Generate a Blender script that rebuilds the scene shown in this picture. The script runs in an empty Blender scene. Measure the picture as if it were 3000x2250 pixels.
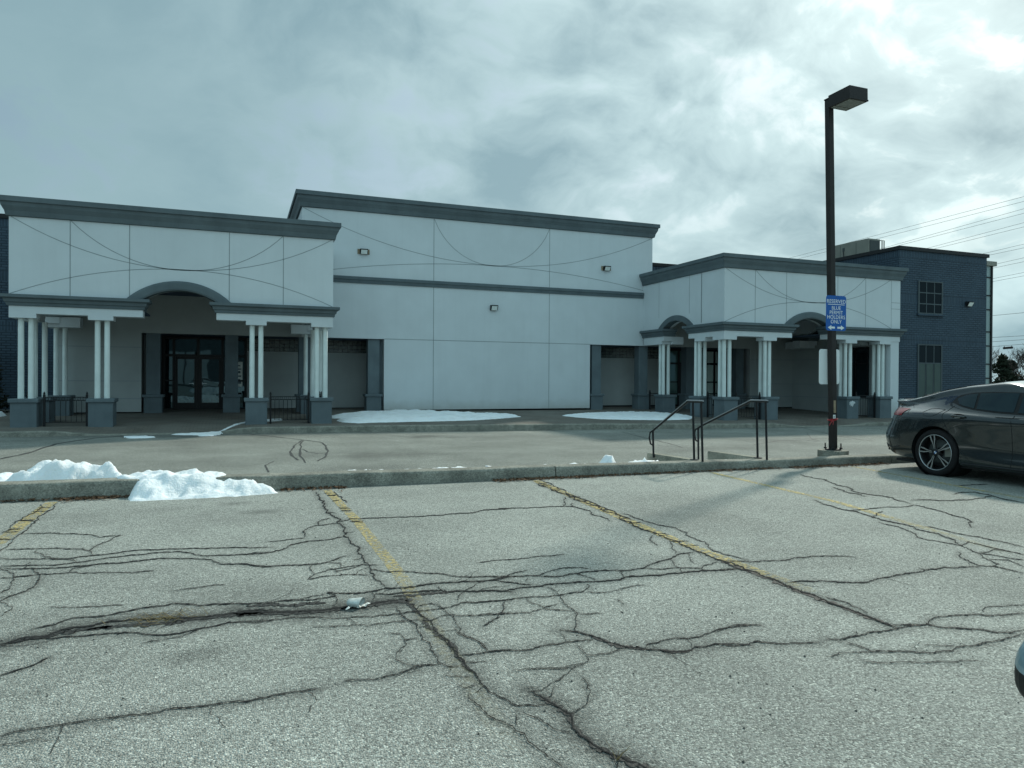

━━━━━━

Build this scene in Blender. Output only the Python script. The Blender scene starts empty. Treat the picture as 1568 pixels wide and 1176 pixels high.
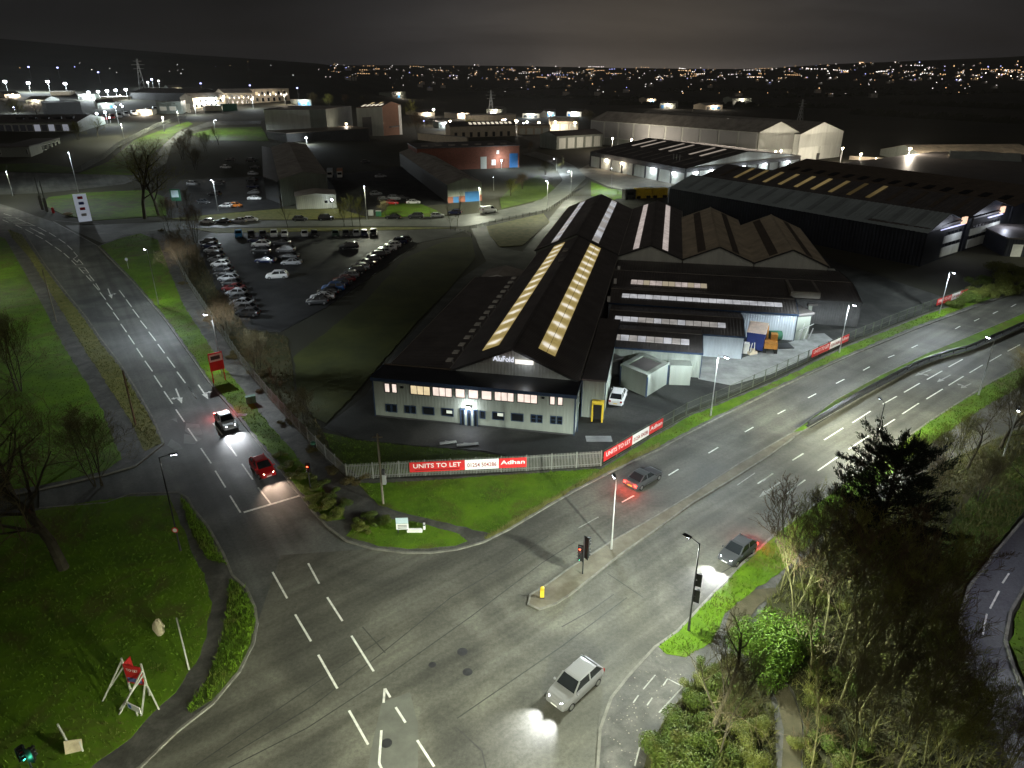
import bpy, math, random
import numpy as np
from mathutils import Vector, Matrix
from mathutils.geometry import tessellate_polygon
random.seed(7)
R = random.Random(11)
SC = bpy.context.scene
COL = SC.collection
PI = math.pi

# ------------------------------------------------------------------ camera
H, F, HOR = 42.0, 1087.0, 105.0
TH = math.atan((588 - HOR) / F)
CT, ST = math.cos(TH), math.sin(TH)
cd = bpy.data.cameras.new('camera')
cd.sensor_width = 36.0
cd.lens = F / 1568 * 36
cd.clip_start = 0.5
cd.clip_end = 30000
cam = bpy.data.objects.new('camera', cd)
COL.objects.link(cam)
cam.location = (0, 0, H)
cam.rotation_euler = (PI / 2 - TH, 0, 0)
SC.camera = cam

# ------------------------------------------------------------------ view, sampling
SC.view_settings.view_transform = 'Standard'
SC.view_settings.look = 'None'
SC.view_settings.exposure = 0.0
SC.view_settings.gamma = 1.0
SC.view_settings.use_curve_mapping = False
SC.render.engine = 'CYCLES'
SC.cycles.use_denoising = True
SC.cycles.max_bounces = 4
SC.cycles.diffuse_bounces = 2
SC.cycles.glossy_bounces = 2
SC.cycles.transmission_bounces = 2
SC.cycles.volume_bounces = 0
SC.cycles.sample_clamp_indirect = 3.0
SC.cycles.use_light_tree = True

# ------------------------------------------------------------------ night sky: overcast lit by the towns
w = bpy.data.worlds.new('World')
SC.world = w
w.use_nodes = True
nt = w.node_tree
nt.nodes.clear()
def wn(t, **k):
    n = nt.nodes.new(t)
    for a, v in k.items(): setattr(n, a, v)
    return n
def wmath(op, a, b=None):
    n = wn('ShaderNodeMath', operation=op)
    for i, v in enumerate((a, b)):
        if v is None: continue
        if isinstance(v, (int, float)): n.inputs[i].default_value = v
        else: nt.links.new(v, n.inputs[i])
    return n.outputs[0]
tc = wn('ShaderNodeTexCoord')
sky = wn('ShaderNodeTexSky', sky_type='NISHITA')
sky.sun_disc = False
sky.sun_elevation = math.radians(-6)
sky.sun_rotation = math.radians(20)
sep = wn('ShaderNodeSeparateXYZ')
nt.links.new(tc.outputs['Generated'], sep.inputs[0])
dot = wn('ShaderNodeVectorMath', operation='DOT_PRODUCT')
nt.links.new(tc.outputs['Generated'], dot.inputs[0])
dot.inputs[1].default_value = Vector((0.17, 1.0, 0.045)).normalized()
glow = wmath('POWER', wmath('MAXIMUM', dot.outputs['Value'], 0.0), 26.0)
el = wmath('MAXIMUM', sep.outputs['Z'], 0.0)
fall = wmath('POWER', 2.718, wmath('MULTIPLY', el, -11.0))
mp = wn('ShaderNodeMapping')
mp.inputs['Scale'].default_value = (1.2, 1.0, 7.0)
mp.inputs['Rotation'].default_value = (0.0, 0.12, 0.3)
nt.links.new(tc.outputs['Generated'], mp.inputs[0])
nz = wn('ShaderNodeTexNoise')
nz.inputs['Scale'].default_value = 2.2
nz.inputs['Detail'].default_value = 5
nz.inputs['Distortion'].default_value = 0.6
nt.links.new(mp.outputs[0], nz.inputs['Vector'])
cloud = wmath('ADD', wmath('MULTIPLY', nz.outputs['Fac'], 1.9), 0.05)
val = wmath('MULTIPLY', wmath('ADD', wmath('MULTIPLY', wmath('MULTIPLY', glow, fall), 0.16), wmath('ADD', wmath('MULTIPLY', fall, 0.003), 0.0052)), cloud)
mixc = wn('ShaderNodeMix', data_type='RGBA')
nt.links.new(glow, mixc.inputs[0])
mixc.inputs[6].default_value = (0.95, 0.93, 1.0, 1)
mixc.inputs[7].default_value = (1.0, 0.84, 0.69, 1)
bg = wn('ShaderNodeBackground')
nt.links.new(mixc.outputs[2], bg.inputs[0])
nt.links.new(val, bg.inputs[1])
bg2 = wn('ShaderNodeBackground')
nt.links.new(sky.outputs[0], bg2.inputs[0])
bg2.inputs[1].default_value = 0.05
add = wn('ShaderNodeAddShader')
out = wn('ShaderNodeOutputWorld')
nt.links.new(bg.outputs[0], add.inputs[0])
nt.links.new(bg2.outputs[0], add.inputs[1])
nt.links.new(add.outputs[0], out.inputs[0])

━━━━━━

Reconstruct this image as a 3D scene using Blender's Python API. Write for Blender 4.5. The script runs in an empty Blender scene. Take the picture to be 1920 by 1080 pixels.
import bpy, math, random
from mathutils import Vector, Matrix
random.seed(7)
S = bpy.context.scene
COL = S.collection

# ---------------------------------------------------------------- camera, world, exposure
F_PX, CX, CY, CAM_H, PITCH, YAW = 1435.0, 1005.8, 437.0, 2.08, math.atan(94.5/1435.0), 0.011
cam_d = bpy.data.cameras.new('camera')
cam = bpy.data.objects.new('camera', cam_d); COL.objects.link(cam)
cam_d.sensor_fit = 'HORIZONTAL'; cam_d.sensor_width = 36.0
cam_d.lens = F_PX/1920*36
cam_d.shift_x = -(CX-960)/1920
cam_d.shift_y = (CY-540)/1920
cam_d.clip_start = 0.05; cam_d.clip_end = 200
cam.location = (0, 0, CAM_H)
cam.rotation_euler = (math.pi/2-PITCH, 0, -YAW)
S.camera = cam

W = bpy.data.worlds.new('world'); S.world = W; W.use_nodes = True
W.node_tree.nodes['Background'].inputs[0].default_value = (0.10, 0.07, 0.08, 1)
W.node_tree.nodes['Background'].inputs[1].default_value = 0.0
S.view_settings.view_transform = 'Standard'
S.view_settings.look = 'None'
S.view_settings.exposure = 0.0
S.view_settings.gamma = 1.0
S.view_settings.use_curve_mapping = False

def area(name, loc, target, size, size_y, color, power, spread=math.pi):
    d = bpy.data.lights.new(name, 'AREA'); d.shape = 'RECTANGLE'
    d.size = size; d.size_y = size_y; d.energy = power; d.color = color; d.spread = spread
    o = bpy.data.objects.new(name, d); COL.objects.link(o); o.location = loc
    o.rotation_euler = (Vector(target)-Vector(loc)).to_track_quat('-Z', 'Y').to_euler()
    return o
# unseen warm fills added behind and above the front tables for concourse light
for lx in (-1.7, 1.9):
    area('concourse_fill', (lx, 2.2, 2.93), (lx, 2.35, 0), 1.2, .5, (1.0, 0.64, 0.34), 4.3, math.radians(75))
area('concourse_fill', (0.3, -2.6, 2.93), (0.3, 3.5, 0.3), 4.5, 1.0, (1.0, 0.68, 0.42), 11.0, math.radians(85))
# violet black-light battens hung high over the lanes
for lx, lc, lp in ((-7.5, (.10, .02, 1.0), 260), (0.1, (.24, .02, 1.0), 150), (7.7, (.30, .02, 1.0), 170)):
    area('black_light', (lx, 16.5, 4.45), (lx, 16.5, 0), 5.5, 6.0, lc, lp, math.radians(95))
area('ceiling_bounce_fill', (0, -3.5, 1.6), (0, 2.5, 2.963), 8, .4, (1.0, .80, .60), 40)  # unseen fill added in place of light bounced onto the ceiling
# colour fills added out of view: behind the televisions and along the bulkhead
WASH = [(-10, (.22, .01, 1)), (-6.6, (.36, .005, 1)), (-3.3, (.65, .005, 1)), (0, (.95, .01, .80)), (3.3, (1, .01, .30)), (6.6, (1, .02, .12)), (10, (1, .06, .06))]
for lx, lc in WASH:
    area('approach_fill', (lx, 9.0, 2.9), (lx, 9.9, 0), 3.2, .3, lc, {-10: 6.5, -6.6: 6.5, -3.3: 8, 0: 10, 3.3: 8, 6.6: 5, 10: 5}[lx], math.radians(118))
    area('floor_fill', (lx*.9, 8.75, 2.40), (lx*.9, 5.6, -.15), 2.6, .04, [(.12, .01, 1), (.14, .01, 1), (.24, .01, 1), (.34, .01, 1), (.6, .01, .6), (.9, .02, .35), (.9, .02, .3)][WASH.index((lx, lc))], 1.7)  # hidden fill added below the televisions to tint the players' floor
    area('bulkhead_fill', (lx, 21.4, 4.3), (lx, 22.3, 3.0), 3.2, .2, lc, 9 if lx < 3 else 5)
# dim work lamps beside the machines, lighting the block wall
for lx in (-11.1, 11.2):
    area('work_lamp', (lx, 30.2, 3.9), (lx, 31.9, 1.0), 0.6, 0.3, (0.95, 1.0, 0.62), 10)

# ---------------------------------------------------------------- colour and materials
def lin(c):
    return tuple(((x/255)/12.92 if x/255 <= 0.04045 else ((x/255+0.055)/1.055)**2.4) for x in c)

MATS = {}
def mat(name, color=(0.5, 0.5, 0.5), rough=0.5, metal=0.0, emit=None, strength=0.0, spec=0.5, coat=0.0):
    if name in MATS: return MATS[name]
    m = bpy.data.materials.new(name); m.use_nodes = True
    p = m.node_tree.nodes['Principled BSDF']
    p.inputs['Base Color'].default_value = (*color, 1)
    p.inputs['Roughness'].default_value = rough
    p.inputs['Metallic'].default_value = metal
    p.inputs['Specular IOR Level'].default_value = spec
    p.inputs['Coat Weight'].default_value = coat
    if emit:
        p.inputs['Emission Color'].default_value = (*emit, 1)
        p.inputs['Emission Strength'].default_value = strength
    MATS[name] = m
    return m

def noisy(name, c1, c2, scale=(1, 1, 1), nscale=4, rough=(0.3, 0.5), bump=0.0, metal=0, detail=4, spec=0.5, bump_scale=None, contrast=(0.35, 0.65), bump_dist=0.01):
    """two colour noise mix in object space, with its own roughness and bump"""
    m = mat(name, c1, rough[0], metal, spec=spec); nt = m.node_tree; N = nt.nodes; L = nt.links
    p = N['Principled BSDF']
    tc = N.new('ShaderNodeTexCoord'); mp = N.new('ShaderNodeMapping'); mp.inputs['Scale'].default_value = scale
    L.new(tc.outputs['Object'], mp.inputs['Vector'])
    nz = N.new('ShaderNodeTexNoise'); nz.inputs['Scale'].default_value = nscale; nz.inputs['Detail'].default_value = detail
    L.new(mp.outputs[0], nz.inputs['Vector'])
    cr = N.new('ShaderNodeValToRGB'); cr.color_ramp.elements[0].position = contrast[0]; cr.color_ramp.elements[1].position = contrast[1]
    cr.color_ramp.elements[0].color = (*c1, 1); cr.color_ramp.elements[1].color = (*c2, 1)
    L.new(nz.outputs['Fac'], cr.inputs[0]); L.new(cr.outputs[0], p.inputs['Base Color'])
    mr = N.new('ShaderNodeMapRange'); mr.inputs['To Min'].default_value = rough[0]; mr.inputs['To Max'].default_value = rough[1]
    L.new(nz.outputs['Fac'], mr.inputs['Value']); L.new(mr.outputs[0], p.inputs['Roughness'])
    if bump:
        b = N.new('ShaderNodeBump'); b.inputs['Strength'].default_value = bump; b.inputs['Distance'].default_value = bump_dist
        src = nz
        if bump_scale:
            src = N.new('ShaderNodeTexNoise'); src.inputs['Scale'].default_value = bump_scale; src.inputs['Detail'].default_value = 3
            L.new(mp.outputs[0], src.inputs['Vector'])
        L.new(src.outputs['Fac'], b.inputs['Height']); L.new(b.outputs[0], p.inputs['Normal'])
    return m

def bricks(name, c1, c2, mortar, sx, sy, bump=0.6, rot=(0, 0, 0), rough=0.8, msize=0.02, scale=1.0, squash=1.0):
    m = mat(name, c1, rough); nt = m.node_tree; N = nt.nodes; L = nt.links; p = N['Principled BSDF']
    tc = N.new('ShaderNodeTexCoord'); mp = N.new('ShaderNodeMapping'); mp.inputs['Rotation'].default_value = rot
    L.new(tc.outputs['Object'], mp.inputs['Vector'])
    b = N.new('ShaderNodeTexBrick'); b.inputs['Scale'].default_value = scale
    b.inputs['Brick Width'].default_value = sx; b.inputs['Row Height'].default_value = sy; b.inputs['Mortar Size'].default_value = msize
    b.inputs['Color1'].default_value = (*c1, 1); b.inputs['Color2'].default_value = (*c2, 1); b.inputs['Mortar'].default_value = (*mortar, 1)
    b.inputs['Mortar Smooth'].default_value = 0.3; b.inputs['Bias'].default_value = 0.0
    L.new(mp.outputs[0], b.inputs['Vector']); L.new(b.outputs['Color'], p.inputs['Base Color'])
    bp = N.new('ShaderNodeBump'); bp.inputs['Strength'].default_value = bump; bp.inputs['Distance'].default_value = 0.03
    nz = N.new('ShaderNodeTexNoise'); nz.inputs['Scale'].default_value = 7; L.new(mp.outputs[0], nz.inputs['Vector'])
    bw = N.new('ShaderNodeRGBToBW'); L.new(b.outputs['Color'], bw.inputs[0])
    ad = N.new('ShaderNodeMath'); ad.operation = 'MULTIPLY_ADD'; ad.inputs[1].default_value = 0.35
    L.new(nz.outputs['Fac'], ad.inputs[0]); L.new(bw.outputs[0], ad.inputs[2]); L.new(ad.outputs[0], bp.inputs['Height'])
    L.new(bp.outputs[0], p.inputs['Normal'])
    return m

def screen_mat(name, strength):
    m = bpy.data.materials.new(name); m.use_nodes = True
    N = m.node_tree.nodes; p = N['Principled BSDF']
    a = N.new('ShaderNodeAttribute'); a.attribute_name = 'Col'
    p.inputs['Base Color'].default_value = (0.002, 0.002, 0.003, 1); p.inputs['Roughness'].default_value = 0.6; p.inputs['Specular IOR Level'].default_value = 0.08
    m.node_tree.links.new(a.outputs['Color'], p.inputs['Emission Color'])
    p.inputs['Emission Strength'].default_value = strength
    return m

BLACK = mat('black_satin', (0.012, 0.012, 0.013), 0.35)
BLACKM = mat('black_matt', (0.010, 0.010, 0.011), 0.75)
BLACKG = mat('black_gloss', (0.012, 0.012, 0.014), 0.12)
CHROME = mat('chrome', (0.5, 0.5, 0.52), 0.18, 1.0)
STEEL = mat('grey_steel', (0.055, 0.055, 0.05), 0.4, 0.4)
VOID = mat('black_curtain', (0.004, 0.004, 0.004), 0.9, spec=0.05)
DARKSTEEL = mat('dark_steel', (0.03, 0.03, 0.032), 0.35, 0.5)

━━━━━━

= Your task =
Among the entries above, locate the line with "Build this scene" and the line with "SC.cycles.use_light_tree = True". Give those two lines and all lines between them again, exactly, leaving out the pictures.

= Result for this task =
Build this scene in Blender. Output only the Python script. The Blender scene starts empty. Treat the picture as 1568 pixels wide and 1176 pixels high.
import bpy, math, random
import numpy as np
from mathutils import Vector, Matrix
from mathutils.geometry import tessellate_polygon
random.seed(7)
R = random.Random(11)
SC = bpy.context.scene
COL = SC.collection
PI = math.pi

# ------------------------------------------------------------------ camera
H, F, HOR = 42.0, 1087.0, 105.0
TH = math.atan((588 - HOR) / F)
CT, ST = math.cos(TH), math.sin(TH)
cd = bpy.data.cameras.new('camera')
cd.sensor_width = 36.0
cd.lens = F / 1568 * 36
cd.clip_start = 0.5
cd.clip_end = 30000
cam = bpy.data.objects.new('camera', cd)
COL.objects.link(cam)
cam.location = (0, 0, H)
cam.rotation_euler = (PI / 2 - TH, 0, 0)
SC.camera = cam

# ------------------------------------------------------------------ view, sampling
SC.view_settings.view_transform = 'Standard'
SC.view_settings.look = 'None'
SC.view_settings.exposure = 0.0
SC.view_settings.gamma = 1.0
SC.view_settings.use_curve_mapping = False
SC.render.engine = 'CYCLES'
SC.cycles.use_denoising = True
SC.cycles.max_bounces = 4
SC.cycles.diffuse_bounces = 2
SC.cycles.glossy_bounces = 2
SC.cycles.transmission_bounces = 2
SC.cycles.volume_bounces = 0
SC.cycles.sample_clamp_indirect = 3.0
SC.cycles.use_light_tree = True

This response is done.